SET TASK
In the data below, locate each line with the word "picture" and list it.

SOURCE MATERIAL
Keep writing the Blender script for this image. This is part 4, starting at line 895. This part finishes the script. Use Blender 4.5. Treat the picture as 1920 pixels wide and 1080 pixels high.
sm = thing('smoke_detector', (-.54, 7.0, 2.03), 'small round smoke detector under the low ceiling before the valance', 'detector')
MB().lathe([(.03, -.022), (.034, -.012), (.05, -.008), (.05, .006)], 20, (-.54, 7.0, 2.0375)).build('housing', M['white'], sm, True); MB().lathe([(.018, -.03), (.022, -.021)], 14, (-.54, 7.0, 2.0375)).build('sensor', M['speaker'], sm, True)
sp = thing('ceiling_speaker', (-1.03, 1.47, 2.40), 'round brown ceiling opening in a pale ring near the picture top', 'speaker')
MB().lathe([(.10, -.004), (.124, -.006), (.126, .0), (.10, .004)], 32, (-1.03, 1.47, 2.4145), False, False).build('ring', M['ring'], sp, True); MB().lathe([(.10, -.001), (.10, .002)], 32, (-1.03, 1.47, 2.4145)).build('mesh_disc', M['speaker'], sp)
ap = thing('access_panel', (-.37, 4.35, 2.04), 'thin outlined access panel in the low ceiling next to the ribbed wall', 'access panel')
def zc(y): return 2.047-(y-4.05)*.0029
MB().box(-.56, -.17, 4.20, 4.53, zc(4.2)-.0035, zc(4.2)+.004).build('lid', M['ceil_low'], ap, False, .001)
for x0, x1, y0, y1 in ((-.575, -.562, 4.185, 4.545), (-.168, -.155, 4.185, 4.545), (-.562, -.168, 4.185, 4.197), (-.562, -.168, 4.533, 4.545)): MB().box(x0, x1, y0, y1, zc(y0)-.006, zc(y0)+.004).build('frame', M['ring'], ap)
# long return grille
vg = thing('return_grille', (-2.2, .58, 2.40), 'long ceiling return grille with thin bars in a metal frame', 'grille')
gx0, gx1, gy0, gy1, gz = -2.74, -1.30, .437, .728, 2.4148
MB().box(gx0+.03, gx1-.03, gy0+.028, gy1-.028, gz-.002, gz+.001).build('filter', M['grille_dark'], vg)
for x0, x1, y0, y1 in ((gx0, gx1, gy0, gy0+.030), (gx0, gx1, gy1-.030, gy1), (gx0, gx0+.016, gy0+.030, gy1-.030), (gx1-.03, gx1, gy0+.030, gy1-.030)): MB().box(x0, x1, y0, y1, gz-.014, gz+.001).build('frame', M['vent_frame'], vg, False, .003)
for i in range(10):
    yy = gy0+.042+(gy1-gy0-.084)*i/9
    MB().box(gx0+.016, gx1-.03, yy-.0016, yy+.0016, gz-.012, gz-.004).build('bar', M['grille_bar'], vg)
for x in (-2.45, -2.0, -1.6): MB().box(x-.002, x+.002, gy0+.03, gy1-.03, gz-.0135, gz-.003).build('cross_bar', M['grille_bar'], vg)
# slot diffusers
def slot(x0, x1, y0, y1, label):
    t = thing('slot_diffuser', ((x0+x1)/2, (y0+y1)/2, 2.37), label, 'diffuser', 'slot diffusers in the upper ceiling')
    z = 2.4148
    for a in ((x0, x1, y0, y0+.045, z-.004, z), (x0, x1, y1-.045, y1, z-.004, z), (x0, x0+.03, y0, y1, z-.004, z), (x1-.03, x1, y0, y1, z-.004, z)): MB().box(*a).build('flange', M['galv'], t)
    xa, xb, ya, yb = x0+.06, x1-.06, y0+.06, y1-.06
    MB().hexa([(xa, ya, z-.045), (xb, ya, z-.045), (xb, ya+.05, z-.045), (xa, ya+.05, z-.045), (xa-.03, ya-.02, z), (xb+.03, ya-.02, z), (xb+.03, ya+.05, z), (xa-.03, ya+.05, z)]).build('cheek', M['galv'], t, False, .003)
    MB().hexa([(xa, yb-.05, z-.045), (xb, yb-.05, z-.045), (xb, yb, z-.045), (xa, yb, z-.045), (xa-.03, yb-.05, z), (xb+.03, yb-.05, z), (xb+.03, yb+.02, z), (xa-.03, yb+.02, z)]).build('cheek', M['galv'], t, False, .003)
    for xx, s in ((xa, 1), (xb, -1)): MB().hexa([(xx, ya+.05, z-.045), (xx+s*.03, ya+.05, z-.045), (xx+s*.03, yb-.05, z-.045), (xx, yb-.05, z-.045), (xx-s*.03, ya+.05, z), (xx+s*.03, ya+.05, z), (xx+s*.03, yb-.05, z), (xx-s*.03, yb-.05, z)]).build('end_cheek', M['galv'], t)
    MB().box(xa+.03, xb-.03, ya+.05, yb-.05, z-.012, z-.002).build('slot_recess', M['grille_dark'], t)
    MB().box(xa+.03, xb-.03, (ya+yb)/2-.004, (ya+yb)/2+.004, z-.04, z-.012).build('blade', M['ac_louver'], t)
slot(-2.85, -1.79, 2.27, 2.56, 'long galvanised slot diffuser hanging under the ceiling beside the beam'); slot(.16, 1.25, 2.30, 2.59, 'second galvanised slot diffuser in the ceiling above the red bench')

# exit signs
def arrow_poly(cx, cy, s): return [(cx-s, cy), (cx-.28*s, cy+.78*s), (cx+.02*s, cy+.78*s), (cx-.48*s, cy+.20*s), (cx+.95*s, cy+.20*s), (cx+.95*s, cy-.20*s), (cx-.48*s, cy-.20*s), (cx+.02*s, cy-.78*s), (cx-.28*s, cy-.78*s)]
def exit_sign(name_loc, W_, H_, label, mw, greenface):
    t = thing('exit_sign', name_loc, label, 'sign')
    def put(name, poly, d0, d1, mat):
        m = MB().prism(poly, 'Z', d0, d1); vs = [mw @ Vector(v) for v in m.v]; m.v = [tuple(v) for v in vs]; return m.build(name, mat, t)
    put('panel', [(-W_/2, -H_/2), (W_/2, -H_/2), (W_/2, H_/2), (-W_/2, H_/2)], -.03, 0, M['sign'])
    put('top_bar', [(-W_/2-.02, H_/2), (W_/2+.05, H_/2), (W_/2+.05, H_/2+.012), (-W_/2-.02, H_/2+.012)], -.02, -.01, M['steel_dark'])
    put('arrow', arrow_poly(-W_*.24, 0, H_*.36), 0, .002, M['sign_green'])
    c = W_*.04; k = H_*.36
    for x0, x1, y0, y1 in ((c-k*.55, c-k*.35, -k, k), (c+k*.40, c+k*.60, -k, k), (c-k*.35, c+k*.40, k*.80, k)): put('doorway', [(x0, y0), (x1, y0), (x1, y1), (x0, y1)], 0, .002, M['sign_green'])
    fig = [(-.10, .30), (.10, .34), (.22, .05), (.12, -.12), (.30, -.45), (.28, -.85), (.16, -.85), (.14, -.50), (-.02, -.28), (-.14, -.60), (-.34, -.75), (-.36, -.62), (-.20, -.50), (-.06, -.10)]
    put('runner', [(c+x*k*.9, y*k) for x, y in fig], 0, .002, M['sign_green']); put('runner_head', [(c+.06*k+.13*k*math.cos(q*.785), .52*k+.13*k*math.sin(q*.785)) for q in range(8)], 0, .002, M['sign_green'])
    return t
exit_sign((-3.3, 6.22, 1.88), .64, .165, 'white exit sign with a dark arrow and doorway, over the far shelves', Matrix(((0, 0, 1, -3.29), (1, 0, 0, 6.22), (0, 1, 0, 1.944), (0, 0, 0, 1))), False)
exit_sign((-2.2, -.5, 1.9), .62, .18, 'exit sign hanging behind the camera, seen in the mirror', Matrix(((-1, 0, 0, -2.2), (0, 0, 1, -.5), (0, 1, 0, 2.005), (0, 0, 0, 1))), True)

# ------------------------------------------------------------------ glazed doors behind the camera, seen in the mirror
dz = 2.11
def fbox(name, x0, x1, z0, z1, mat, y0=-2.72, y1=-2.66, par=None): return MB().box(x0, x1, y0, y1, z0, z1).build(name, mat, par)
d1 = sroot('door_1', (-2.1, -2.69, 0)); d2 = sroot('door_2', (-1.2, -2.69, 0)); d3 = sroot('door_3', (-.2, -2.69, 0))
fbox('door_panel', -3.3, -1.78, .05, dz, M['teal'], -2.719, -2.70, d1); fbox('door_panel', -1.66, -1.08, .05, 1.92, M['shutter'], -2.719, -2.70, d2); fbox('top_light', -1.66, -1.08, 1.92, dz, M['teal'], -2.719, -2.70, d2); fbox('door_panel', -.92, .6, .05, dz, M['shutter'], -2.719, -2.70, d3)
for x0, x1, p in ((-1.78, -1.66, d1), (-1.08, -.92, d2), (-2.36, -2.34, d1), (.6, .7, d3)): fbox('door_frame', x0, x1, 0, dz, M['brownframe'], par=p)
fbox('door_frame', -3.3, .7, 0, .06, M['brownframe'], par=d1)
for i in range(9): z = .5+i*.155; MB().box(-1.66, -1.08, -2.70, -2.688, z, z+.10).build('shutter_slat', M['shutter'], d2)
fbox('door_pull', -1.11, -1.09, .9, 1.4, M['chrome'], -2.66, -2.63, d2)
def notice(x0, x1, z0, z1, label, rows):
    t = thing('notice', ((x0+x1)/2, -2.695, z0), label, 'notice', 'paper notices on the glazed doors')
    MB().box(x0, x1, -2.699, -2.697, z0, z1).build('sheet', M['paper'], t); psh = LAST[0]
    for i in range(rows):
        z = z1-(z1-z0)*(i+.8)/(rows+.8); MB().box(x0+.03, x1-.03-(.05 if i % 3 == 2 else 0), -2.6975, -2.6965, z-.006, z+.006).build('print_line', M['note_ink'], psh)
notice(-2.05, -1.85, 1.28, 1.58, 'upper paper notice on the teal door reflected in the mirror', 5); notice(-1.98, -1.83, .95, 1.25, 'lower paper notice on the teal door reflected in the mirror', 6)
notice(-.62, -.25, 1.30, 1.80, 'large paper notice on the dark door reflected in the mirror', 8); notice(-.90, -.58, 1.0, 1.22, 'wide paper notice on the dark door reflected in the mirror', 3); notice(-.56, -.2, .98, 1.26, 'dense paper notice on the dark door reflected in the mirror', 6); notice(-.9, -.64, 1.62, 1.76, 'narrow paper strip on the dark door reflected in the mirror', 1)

TASK OUTPUT
Keep writing the Blender script for this image. This is part 4, starting at line 895. This part finishes the script. Use Blender 4.5. Treat the picture as 1920 pixels wide and 1080 pixels high.
sp = thing('ceiling_speaker', (-1.03, 1.47, 2.40), 'round brown ceiling opening in a pale ring near the picture top', 'speaker')